The Spartan defense overwhelmed the Buckeyes in the Horseshoe in 2011, but that was more than just physical. The Spartans took advantage of an Ohio State offense that was limited in both experience and imagination with Miller starting only his second game at quarterback.

This Ohio State offensive line has looked better so far than the disappointing 2011 unit, but it has not faced a challenge anything like this either in terms of physical ability or fanciness of scheme.

For all the questions surrounding the Ohio State defense, Michigan State’s offense hasn’t been far from a disaster so far this season. The passing game looks a lot like a group that lost literally everyone that played a significant role last season, and the offensive line isn’t good enough to overcome that despite the presence of stud tailback Le’Veon Bell.

I can’t see how this will be anything but an ugly game. If there are fireworks on offense, they will probably have to come from big busted plays because I don’t see either team executing successfully on a consistent basis.

Both offensive lines will have their hands full, and Michigan State will challenge Ohio State’s young and improving wide receivers with tight coverage in all likelihood.
Yards will be at a premium, but only if Ohio State shores up its tackling issues.
Can that be done in a week? I guess we’ll find out soon enough.

Big Ten Thoughts: At least that was the last Ground Hog Day for the league this year. Multiple Big Ten teams won’t get the chance to fail out of conference again until New Year’s Day, so at least that’s something Jim Delany can hang his hat on while trying to ignore the fact he expanded his league without a real good reason as long as Notre Dame wasn’t coming to the party.

Of course it’s ironic the Fighting Irish have played a large role on the field this season, too, in exposing the many flaws both Michigan State and Michigan have. Not only that, their more-closely-contested win over Purdue three weeks ago might just serve as proof the Boilermakers are no pushover this season.

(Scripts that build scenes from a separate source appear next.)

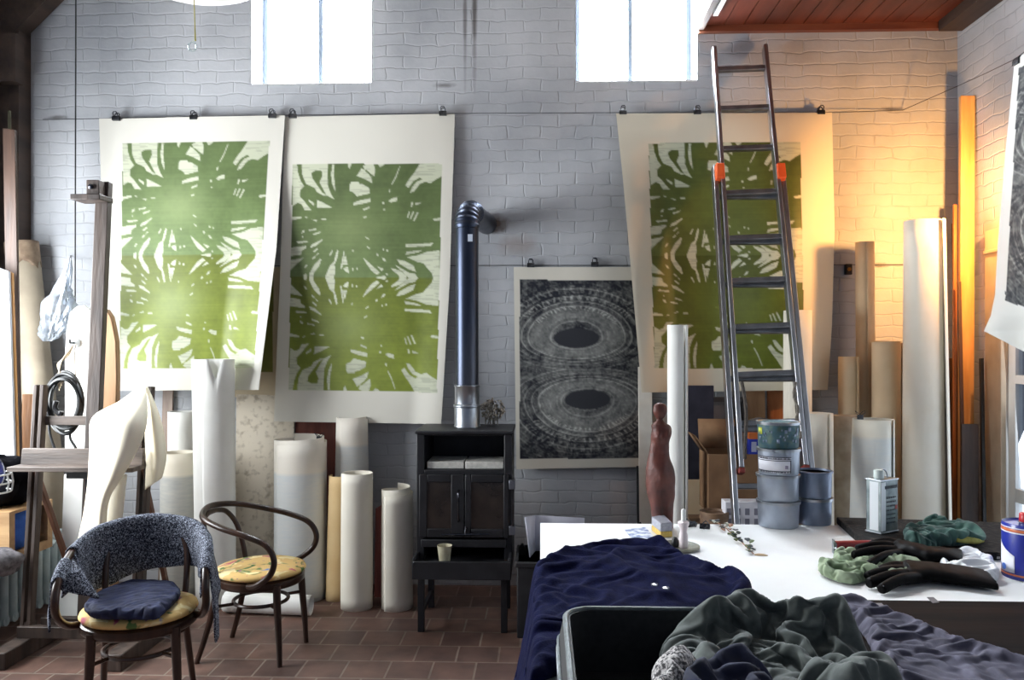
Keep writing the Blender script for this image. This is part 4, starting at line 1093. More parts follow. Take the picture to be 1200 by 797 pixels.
def fn(u, v):
    a, b = poly(Ls, v), poly(Rs, v)
    x = lerp(a[0], b[0], u); y = lerp(a[1], b[1], u); d = lerp(a[2], b[2], u) - .07*math.sin(PI*u**1.6)*smst(0,.3,v)*(1-.4*smst(.6,1,v))
    d += .012*math.sin(9*u+4*v)*smst(.5,1,v)
    return P(x, y, d)
m.grid(fn, 26, 44); m.build('front_flap', DRP, r, smooth=180, solid=.0015)
m = M()
Lc2 = [(170,453,4.16),(171,480,4.17),(170,510,4.18),(171,540,4.18),(170,574,4.17)]
Rc2 = [(173,453,4.18),(184,478,4.22),(192,505,4.24),(195,535,4.22),(190,560,4.18)]
Ls2, Rs2 = smooth_curve(Lc2), smooth_curve(Rc2)
def fn(u, v):
    a, b = poly(Ls2, v), poly(Rs2, v)
    return P(lerp(a[0],b[0],u), lerp(a[1],b[1],u), lerp(a[2],b[2],u) - .07*math.sin(PI*u)*smst(0,.3,v))
m.grid(fn, 16, 26); m.build('back_flap', DRP, r, smooth=180, solid=.0015)
# a narrower curled end of the sheet below the front flap
m = M()
def fn(u, v):
    a = lerp(-1.1, 1.4, u); w = lerp(19, 15, v)
    return P(134 + w*math.sin(a)*.8 - 8*v, lerp(556, 660, v), 4.10 - .04*math.cos(a))
m.grid(fn, 18, 14); m.build('rolled_end', PAPER, r, smooth=180, solid=.0015)
# white foam board behind the easel
board('foam_board', 'white foam board standing on edge behind the easel tray', 'board', (75,556), (100,556), 0, 4.50, 4.44, .012, PAPER_WHITE)
# waney-edged slab
BARKW = mat('waney_slab_wood', S(140,104,70), S(178,140,102), scale=7, rough=.65, bump=.2, bscale=30, stretch=(1,1,.2))
m = M(); yb_ = 4.52
ou = [(113,640),(112,520),(112,440),(113,400),(114,376),(118,364),(124,362),(130,371),(133,384),(136,400),(137,440),(136,490),(135,560),(135,640)]
m.prism(ou, lambda x, y: P(x, y, yb_) if y < 600 else Vector((P(x,600,yb_).x, yb_, .0)), lambda x, y: (P(x, y, yb_) if y < 600 else Vector((P(x,600,yb_).x, yb_, .0))) + Vector((.0,.045,0)))
tag(m.build('waney_plank', BARKW, bevel=.006), 'round-topped waney-edged plank standing behind the easel mast', 'plank')
# hook, string and coiled cable
CABLE = mat('black_cable', S(12,14,15), S(22,25,26), scale=20, rough=.5)
r = thing('coiled_cable', 'coil of black electric cable hung by a pale string from a hook', 'cable', P(76,505,4.6))
rr = random.Random(5)
for i in range(10):
    m = M(); cx, cy = 75+rr.uniform(-2,2), 472+rr.uniform(-3,4); ax, ay = 20+rr.uniform(-4,2), 32+rr.uniform(-5,2); ph = rr.uniform(-.2,.2); d = 4.60-.012*i
    m.tube([P(cx+ax*math.cos(a)*math.cos(ph)-ay*math.sin(a)*math.sin(ph)*.3, cy+ay*math.sin(a)+ax*math.cos(a)*math.sin(ph), d+.015*math.sin(3*a+i)) for a in [2*PI*k/30 for k in range(30)]], .0105, n=7, closed=True)
    m.build('loop', CABLE, r)
m = M(); m.tube(cat_rom([P(58,490,4.52),P(58,505,4.52),P(62,520,4.52),P(70,540,4.52),P(80,560,4.52)],5), .0075, n=7); m.tube(cat_rom([P(86,490,4.55),P(82,512,4.55),P(90,530,4.55),P(80,552,4.55)],5), .0075, n=7); m.build('tail', CABLE, r)
m = M(); m.tube(cat_rom([P(66,470,4.5),P(64,478,4.5),P(70,485,4.5),P(72,482,4.5)],5), .016, n=8); m.build('plug', BLACK, r)
STRING = mat('pale_string', S(196,178,148), S(220,206,180), scale=60, rough=.9)
m = M()
for k in range(4):
    m.tube(cat_rom([P(86,404,4.62), P(80,412+k*2,4.60), P(72-k*1.5,424+k,4.58), P(68+k*2,444,4.55), P(70+k,458-k*3,4.52)], 5), .0035, n=5)
m.build('string', STRING, r)
m = M(); m.tube(cat_rom([P(88,404,4.64), P(87,420,4.6), P(88,440,4.58)],4), .006, n=6); m.build('knot', mat('white_cord', S(232,230,224), rough=.8), r)
# white round-topped board the hook is on
m = M(); yb_ = 4.70
ou = [(76,640),(76,420),(78,385),(82,366),(90,359),(99,358),(106,364),(108,400),(108,640)]
fz = lambda x, y: P(x, y, yb_) if y < 600 else Vector((P(x,600,yb_).x, yb_, 0.0))
r = thing('hook_board', 'white round-topped panel with a hook standing behind the easel mast', 'panel', P(92,600,yb_))
m.prism(ou, fz, lambda x, y: fz(x,y)+Vector((0,.02,0))); m.build('panel', PAPER_WHITE, r, bevel=.003)
m = M(); q = P(89,402,yb_); m.lathe([(.028,0),(.030,.012),(.02,.02),(0,.022)], n=20, m=Matrix.Translation(q) @ Matrix.Rotation(PI/2,4,'X')); m.build('hook_plate', mat('hook_plate_white', S(200,206,206), rough=.4), r)
m = M(); m.tube([q+Vector((0,-.02,0)), q+Vector((0,-.06,0)), q+Vector((0,-.065,.02))], .007, n=7); m.build('hook', BLACK, r)
# thin vertical cable and its ceiling run
m = M(); m.tube([P(89,-60,5.2), P(88.5,150,5.2), P(88,361,5.2)], .005, n=6); tag(m.build('hanging_cable', CABLE), 'thin black cable hanging straight down the wall near the easel', 'cable')
# plastic bag on a nail
PLASTIC, nt, b = new_mat('clear_plastic')
b.inputs['Base Color'].default_value = (.86,.92,1,1); b.inputs['Roughness'].default_value = .14; b.inputs['Transmission Weight'].default_value = .55; b.inputs['IOR'].default_value = 1.25
r = thing('plastic_bag', 'crumpled clear plastic bag hanging from a nail above the cable coil', 'bag', P(66,400,4.9))
m = M()
prof = [(82,303,2),(80,318,5),(76,335,9),(71,350,14),(66,368,17),(61,384,16),(58,394,12),(55,400,5)]
ps = cat_rom(prof, 5)
def fn(u, v):
    k = v*(len(ps)-1); i = min(int(k), len(ps)-2); q = ps[i].lerp(ps[i+1], k-i); a = u*2*PI
    n_ = noise.noise(Vector((math.cos(a)*2.2, math.sin(a)*2.2, v*5)))
    n2_ = noise.noise(Vector((math.cos(a)*6, math.sin(a)*6, v*3+7)))
    n3_ = abs(noise.noise(Vector((math.cos(a)*9+v*4, math.sin(a)*9, v*9))))
    rad = q.z*(1.0+.45*n_+.35*n2_-.5*n3_+.1)
    return P(q.x+rad*math.cos(a)+rad*.35*(v-.5), q.y+.2*rad*math.sin(a)*0, 4.92 + .004*rad*math.sin(a)*1.3)
m.grid(fn, 60, 46, wrapu=True); m.build('sack', PLASTIC, r, smooth=60)
m = M(); q = P(83,300,YB); m.tube([Vector((q.x,YB-.002,q.z)), P(83,302,4.92)], .004, n=6); m.build('nail', CLIPM, r)
# cardboard tube leaning in the corner
TUBEC = mat('buff_tube', S(160,148,130), S(178,166,146), scale=5, rough=.75)
r = thing('cardboard_tube', 'thick buff cardboard tube with a torn brown end leaning in the dark corner', 'tube', P(62,690,5.0))
a = P(26,292,5.28); b_ = P(56,560,5.27); k = a.z/(a.z-b_.z); foot = a.lerp(b_, k); foot.z = .012
rad = 17.5*mpp(30,5.1)
m = M(); m.tube([foot, a.lerp(foot,.02)], rad, n=32, caps=False); m.build('tube_wall', TUBEC, r, solid=.006)
m = M(); top = a + (a-foot).normalized()*.0
d_ = (a-foot).normalized(); n0 = d_.orthogonal().normalized(); n1_ = d_.cross(n0)
def fn(u, v):
    an = u*2*PI; jag = .045*noise.noise(Vector((math.cos(an)*2, math.sin(an)*2, 3)))+.03*noise.noise(Vector((math.cos(an)*7, math.sin(an)*7, 1)))
    return a - d_*(.10 + (jag*1.6 if v < .5 else 0))*(1-v) + d_*(.045+.01*jag)*v + (n0*math.cos(an)+n1_*math.sin(an))*(rad*1.045)
m.grid(fn, 48, 8, wrapu=True); m.build('torn_wrap', mat('torn_brown_paper', S(120,100,82), S(156,136,114), scale=14, rough=.85), r, solid=.004)
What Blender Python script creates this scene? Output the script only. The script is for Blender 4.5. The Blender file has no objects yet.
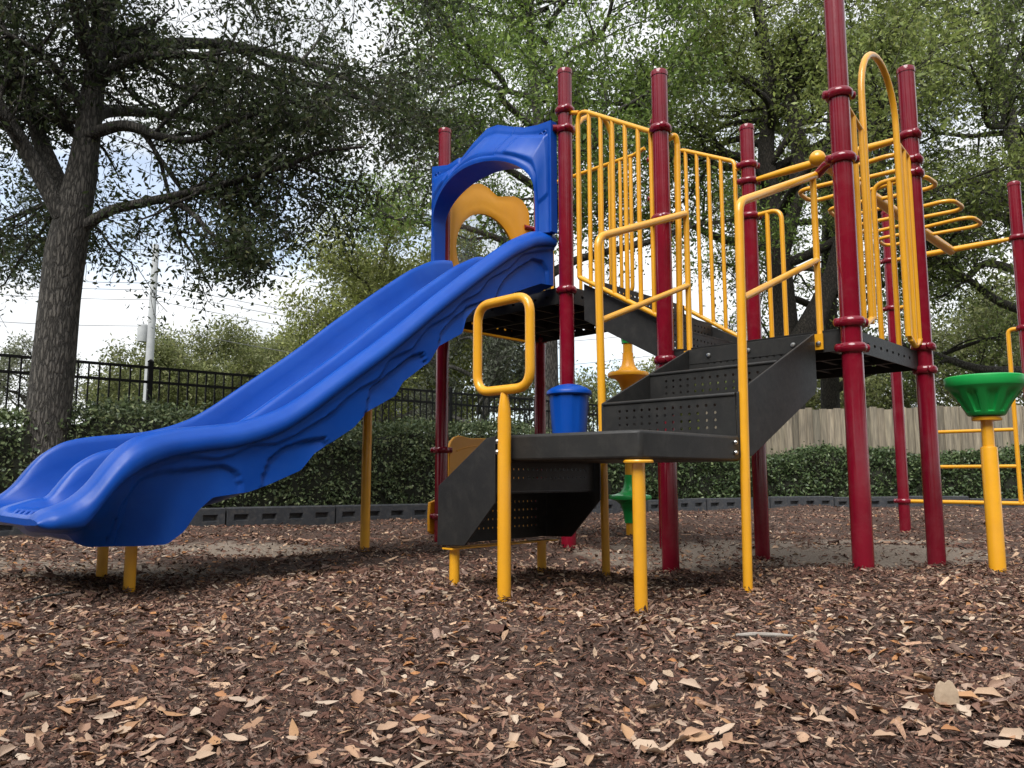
import bpy, math, random
import numpy as np
from mathutils import Vector, Matrix
random.seed(7); RNG = np.random.default_rng(11)
SC = bpy.context.scene; COL = SC.collection
PI = math.pi; R = math.radians

# ------------------------------------------------------------------ materials
def new_mat(name):
    m = bpy.data.materials.new(name); m.use_nodes = True
    nt = m.node_tree; b = nt.nodes['Principled BSDF']
    return m, nt, b
def N(nt, t, **k):
    n = nt.nodes.new(t)
    for a, v in k.items(): setattr(n, a, v)
    return n
def ramp(nt, stops):
    r = N(nt, 'ShaderNodeValToRGB'); e = r.color_ramp.elements
    while len(e) > 1: e.remove(e[-1])
    e[0].position, e[0].color = stops[0][0], (*stops[0][1], 1)
    for p, c in stops[1:]:
        x = e.new(p); x.color = (*c, 1)
    return r
def noise(nt, scale, detail=4, rough=.55, coord='Object', dist=0):
    tc = N(nt, 'ShaderNodeTexCoord'); n = N(nt, 'ShaderNodeTexNoise')
    n.inputs['Scale'].default_value = scale; n.inputs['Detail'].default_value = detail
    n.inputs['Roughness'].default_value = rough; n.inputs['Distortion'].default_value = dist
    nt.links.new(tc.outputs[coord], n.inputs['Vector'])
    return n
def bump(nt, b, src, strength=.3, dist=.01):
    bp = N(nt, 'ShaderNodeBump'); bp.inputs['Strength'].default_value = strength; bp.inputs['Distance'].default_value = dist
    nt.links.new(src, bp.inputs['Height']); nt.links.new(bp.outputs['Normal'], b.inputs['Normal'])
    return bp
def painted(name, c1, c2, rough=.35, coat=.3, nscale=6, bstr=.05, spec=.5, rvar=.12, fine=None, dust=None, dust_amt=.3, streak=None):
    m, nt, b = new_mat(name)
    n = noise(nt, nscale, 5, .6); r = ramp(nt, [(.3, c1), (.75, c2)])
    nt.links.new(n.outputs['Fac'], r.inputs['Fac']); nt.links.new(r.outputs['Color'], b.inputs['Base Color'])
    n2 = noise(nt, nscale*5, 6, .65)
    if dust:
        nd = noise(nt, nscale*1.7, 9, .74, dist=.4)
        if streak:
            mp_ = N(nt, 'ShaderNodeMapping'); mp_.inputs['Scale'].default_value = streak
            nt.links.new(nd.inputs['Vector'].links[0].from_socket, mp_.inputs['Vector']); nt.links.new(mp_.outputs['Vector'], nd.inputs['Vector'])
        rd = ramp(nt, [(.48, (0, 0, 0)), (.72, (dust_amt,)*3)]); nt.links.new(nd.outputs['Fac'], rd.inputs['Fac'])
        md = N(nt, 'ShaderNodeMixRGB'); md.inputs[2].default_value = (*dust, 1)
        nt.links.new(rd.outputs['Color'], md.inputs['Fac']); nt.links.new(r.outputs['Color'], md.inputs[1]); nt.links.new(md.outputs['Color'], b.inputs['Base Color'])
    mr = N(nt, 'ShaderNodeMapRange'); mr.inputs['To Min'].default_value = rough-rvar; mr.inputs['To Max'].default_value = rough+rvar
    nt.links.new(n2.outputs['Fac'], mr.inputs['Value']); nt.links.new(mr.outputs['Result'], b.inputs['Roughness'])
    b.inputs['Coat Weight'].default_value = coat; b.inputs['Coat Roughness'].default_value = .12
    b.inputs['Specular IOR Level'].default_value = spec
    n3 = noise(nt, fine or nscale*30, 3, .5); bump(nt, b, n3.outputs['Fac'], bstr, .004)
    return m
M = {}
M['maroon'] = painted('maroon enamel', (.165, .003, .0145), (.21, .005, .019), .16, .3, 4, .0, spec=.4, rvar=.07, dust=(.28, .1, .11), dust_amt=.16)
M['yellow'] = painted('yellow enamel', (.76, .345, .012), (.83, .40, .018), .34, .35, 5, .03, dust=(.6, .30, .04), dust_amt=.25)
M['yellow_plastic'] = painted('yellow plastic', (.78, .335, .010), (.84, .38, .015), .42, .1, 4, .06, fine=260)
M['blue'] = painted('blue plastic', (.0008, .054, .34), (.002, .071, .41), .38, .0, 3, .05, spec=.3, fine=300, dust=(.03, .13, .46), dust_amt=.2, streak=(.7, 3.5, .7), rvar=.15)
M['green'] = painted('green plastic', (.006, .31, .06), (.012, .38, .08), .36, .1, 5, .06, fine=300)
M['black'] = painted('black coated steel', (.015, .015, .015), (.023, .0225, .022), .5, .0, 7, .25, spec=.4, fine=420, dust=(.10, .09, .078), dust_amt=.2)
M['under'] = painted('black deck underside', (.012, .012, .013), (.02, .02, .02), .6, 0, 7, .2)
M['fence_black'] = painted('black fence paint', (.006, .006, .006), (.011, .011, .011), .6, 0, 7, .05, spec=.2)
M['curb'] = painted('weathered black plastic', (.028, .031, .037), (.05, .054, .062), .6, 0, 9, .2, dust=(.16, .14, .12), dust_amt=.5)
M['bolt'] = painted('zinc bolt', (.5, .5, .5), (.62, .62, .6), .32, 0, 40, .0)
M['bolt'].node_tree.nodes['Principled BSDF'].inputs['Metallic'].default_value = 1
M['pole'] = painted('weathered pale concrete', (.34, .35, .36), (.44, .45, .45), .8, 0, 5, .2)
M['wire'] = painted('grey cable', (.12, .12, .13), (.16, .16, .17), .6, 0, 5, .0)

def leaf_mat(name, trans=.25, rough=.45, tcol=1.4):
    m, nt, b = new_mat(name)
    at = N(nt, 'ShaderNodeAttribute', attribute_name='Col')
    nt.links.new(at.outputs['Color'], b.inputs['Base Color']); b.inputs['Roughness'].default_value = rough
    b.inputs['Specular IOR Level'].default_value = .35
    tr = N(nt, 'ShaderNodeBsdfTranslucent'); mx = N(nt, 'ShaderNodeMixShader'); mx.inputs['Fac'].default_value = trans
    nt.links.new(at.outputs['Color'], tr.inputs['Color'])
    nt.links.new(b.outputs['BSDF'], mx.inputs[1]); nt.links.new(tr.outputs['BSDF'], mx.inputs[2])
    nt.links.new(mx.outputs['Shader'], nt.nodes['Material Output'].inputs['Surface'])
    return m
M['leaf'] = leaf_mat('tree leaves', .45)
M['hedge'] = leaf_mat('hedge leaves', .15, .42)
M['chip'] = leaf_mat('bark chips', 0, .85)
nt = M['chip'].node_tree; b = nt.nodes['Principled BSDF']; at = [n_ for n_ in nt.nodes if n_.type == 'ATTRIBUTE'][0]
n_ = noise(nt, 170, 5, .7); r = ramp(nt, [(.3, (.55, .52, .5)), (.6, (1.35, 1.32, 1.28))]); nt.links.new(n_.outputs['Fac'], r.inputs['Fac'])
mu = N(nt, 'ShaderNodeMixRGB', blend_type='MULTIPLY'); mu.inputs['Fac'].default_value = 1
nt.links.new(at.outputs['Color'], mu.inputs[1]); nt.links.new(r.outputs['Color'], mu.inputs[2]); nt.links.new(mu.outputs['Color'], b.inputs['Base Color'])
bump(nt, b, n_.outputs['Fac'], .6, .006)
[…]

The interesting thing about the pre-conference season in the Big Ten is that almost no one expected to be in the race appears to have fixed any of the problems that came up during the offseason. By that I mean it seems everyone who was any good who graduated or went pro after 2011 has yet to be replaced in 2012.

Michigan has no new Mike Martin or David Molk, yet. Wisconsin has no quarterback. Michigan State has no passing game at all.

Some flaws are back from last season, too. Denard Robinson still can’t drop back and find open receivers (on his team) consistently. Michigan State still can’t block. Nebraska still isn’t Nebraska on defense.

There are some improvements, the most noticeable being Nebraska looks better on offense with a more efficient Taylor Martinez. The Wisconsin defense has kept the Badgers in games when it might have faltered a year ago.

How will it all shake out over the next nine weeks? That’s anybody’s guess, but I am betting there will be some fun games, especially with Minnesota, Northwestern and Purdue showing some signs of being dangerous (but for who knows how long?).

Don’t expect much love from the outside (though ironically College GameDay will be in Big Ten country for the beginning of conference season) for the rest of this season, but then again you’re probably used to that.